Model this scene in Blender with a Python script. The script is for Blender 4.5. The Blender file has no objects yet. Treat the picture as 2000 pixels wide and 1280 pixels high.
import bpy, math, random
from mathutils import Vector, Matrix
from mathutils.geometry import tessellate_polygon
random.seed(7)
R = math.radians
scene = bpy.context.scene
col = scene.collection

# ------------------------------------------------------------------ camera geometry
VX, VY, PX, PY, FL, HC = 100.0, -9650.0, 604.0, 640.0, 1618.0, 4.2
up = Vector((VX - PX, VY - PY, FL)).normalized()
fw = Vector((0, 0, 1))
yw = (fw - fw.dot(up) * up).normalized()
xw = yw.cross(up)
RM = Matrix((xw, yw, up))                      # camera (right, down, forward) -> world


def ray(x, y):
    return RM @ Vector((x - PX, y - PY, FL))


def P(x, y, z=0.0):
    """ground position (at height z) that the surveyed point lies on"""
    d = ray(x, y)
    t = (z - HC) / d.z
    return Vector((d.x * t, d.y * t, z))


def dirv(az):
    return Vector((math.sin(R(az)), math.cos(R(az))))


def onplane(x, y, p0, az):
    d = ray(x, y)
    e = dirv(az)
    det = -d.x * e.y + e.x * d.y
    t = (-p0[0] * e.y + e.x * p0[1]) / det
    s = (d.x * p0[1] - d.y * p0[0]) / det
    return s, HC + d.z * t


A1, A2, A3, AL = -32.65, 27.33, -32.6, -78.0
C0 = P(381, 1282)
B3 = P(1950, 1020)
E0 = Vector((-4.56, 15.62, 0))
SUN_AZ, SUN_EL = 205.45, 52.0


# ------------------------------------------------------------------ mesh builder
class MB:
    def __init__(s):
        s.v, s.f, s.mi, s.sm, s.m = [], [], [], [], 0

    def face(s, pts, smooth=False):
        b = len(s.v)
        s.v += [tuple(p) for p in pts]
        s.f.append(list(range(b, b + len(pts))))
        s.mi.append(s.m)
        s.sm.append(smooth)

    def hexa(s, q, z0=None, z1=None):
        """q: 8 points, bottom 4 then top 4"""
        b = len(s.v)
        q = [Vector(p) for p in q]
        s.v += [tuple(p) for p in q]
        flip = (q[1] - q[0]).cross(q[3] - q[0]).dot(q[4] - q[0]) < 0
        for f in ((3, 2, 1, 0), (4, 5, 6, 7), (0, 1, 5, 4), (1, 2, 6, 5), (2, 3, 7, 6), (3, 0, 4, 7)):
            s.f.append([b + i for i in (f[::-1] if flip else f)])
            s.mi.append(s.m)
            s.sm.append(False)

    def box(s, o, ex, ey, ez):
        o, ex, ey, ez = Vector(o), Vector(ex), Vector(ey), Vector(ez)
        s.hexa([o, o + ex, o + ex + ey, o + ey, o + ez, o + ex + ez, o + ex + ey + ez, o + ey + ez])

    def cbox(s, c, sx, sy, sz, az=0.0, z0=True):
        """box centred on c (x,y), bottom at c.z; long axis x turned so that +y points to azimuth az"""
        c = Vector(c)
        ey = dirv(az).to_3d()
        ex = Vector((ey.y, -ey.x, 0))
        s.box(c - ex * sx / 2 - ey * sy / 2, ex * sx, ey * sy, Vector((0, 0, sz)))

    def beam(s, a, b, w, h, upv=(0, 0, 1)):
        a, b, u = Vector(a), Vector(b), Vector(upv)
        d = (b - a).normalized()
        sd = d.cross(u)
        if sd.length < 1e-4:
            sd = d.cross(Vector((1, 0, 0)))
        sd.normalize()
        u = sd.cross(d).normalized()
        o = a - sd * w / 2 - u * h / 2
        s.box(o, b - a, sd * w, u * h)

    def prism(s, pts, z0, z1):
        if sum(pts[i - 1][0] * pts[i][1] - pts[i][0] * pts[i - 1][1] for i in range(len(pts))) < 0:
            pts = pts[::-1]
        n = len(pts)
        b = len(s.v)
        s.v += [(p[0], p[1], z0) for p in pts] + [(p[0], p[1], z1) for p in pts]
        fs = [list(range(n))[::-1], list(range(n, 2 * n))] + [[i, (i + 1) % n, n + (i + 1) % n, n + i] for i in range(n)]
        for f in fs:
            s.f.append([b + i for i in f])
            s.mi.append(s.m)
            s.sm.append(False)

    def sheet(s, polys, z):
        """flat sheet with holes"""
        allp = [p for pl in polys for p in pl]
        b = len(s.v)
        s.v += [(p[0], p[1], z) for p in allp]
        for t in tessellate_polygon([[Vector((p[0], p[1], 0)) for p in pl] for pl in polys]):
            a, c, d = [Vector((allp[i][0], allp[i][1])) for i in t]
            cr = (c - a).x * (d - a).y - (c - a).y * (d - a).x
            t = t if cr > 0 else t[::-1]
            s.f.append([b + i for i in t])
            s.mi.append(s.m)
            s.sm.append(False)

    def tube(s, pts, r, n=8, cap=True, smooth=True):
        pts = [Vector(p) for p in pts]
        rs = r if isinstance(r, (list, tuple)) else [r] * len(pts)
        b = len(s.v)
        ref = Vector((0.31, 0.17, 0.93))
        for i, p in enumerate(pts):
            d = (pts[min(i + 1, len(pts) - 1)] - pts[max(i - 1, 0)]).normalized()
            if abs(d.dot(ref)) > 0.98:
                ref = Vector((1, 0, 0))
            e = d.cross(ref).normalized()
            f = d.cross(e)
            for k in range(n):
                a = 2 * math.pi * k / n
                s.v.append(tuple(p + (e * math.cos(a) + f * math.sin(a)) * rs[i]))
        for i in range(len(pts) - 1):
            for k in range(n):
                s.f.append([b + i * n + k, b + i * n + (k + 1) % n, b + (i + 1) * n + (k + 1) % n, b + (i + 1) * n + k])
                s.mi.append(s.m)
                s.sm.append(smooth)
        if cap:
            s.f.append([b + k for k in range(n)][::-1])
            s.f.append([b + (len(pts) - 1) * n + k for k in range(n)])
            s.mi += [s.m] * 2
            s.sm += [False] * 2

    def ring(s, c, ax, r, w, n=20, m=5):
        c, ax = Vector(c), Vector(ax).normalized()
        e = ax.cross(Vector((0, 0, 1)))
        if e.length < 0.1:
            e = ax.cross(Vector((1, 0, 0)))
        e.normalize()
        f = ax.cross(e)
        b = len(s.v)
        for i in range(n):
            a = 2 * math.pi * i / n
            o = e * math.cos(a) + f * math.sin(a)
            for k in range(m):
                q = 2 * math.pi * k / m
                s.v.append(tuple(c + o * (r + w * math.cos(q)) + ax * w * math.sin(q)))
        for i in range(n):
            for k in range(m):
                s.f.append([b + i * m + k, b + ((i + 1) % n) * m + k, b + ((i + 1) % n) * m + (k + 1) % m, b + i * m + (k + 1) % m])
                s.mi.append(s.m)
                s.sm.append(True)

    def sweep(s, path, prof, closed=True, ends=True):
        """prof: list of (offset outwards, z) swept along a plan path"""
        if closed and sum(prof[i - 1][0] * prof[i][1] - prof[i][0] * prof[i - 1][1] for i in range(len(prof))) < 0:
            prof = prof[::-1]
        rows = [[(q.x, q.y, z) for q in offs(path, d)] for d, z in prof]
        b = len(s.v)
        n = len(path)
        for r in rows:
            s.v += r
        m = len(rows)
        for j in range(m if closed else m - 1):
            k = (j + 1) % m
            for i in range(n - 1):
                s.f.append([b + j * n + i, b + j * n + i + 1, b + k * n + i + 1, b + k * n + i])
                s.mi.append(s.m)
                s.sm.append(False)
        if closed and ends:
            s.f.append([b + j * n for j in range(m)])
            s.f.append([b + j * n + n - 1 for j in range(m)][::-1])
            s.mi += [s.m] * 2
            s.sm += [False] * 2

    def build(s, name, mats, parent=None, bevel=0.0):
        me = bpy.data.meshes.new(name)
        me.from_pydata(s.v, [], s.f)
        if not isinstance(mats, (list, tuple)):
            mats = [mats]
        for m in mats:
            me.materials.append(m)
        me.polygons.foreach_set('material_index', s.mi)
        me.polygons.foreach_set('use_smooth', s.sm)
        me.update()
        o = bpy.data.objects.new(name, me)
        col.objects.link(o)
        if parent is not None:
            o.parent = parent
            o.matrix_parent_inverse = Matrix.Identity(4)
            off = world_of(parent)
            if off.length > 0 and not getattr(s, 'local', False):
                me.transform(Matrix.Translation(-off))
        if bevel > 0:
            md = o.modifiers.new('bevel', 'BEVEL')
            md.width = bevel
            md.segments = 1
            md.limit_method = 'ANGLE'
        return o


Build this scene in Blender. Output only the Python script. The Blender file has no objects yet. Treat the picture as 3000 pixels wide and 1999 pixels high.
================================
▶ _Problem statement_: Print, please, the lines above from the very first through the one that holds "return Vector((math.sin(R(az)), math.cos(R(az))))", both included, word for word and with nothing else.

▶ _Solved exercise_:
Model this scene in Blender with a Python script. The script is for Blender 4.5. The Blender file has no objects yet. Treat the picture as 2000 pixels wide and 1280 pixels high.
import bpy, math, random
from mathutils import Vector, Matrix
from mathutils.geometry import tessellate_polygon
random.seed(7)
R = math.radians
scene = bpy.context.scene
col = scene.collection

# ------------------------------------------------------------------ camera geometry
VX, VY, PX, PY, FL, HC = 100.0, -9650.0, 604.0, 640.0, 1618.0, 4.2
up = Vector((VX - PX, VY - PY, FL)).normalized()
fw = Vector((0, 0, 1))
yw = (fw - fw.dot(up) * up).normalized()
xw = yw.cross(up)
RM = Matrix((xw, yw, up))                      # camera (right, down, forward) -> world


def ray(x, y):
    return RM @ Vector((x - PX, y - PY, FL))


def P(x, y, z=0.0):
    """ground position (at height z) that the surveyed point lies on"""
    d = ray(x, y)
    t = (z - HC) / d.z
    return Vector((d.x * t, d.y * t, z))


def dirv(az):
    return Vector((math.sin(R(az)), math.cos(R(az))))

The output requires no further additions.